Hoy hay un solo remedio para este flagelo cultural enquistado en nuestra sociedad: la participación popular masiva e intensa, pacífica pero armada de mucha valentía, que rompa definitivamente el silencio y comience a imponer cada cosa en el lugar que corresponde.
Solo de este modo podremos iluminar, ordenar y, finalmente, pacificar el escenario. Solo con la presencia activa del pueblo lograremos erradicar la injusticia heredada y restaurar un marco de equilibrio social y cultural capaz de promover el progreso de los argentinos.
Ahora bien, primero lo primero. Para toda cura, antes debe primar la consciencia, así que, como primera medida, debemos reconocer la génesis de este problema y, luego, hacernos cargo para encarar las correcciones.
Caso contrario, inevitablemente, seguiremos condenados al oscuro y violento desorden de siempre.

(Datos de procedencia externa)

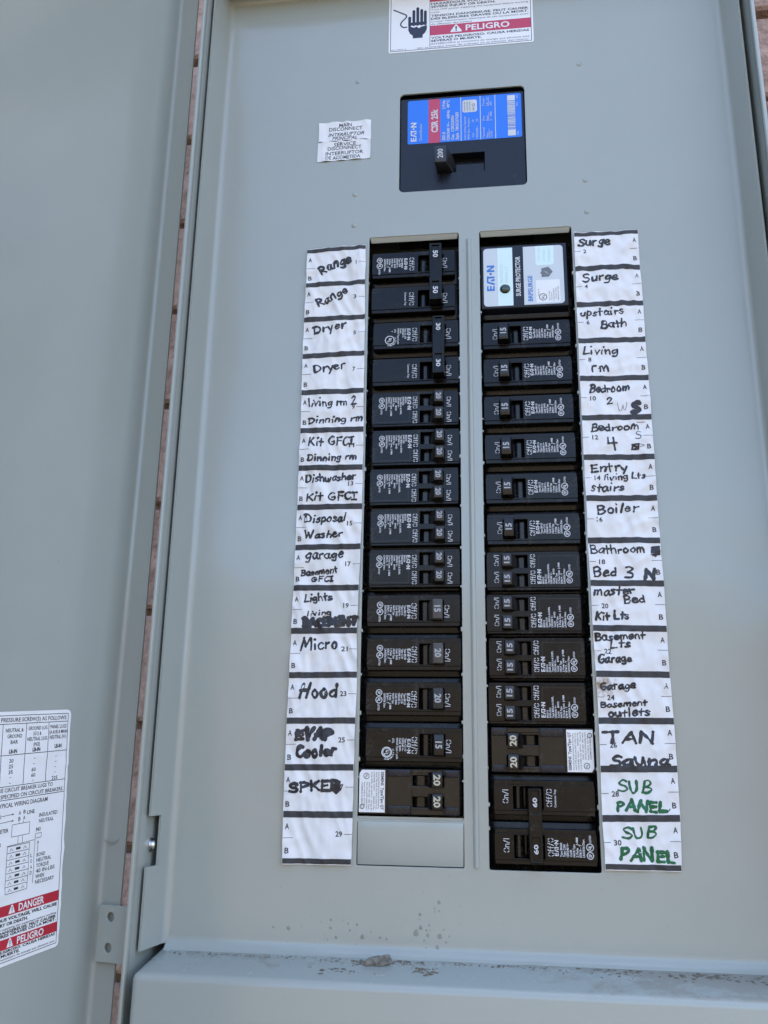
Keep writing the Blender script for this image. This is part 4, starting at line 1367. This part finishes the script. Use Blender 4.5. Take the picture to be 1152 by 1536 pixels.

Esta es la encrucijada que enfrentamos. Acá, hoy, debemos decidir entre el camino del silencio o aquel del grito. Debemos elegir entre seguir en nuestra zona de confort facilitando el imperio de los malos en detrimento del futuro de nuestros hijos, o bien darle un golpe de timón a nuestra cultura desnudando sobre la mesa nuestros vicios y miserias para corregirlos de una buena vez.
En otras palabras, sigamos sumergidos en el callado lamento de la postergación, o salgamos a hacer lio para romper con este silencio que nos hace tan culpables.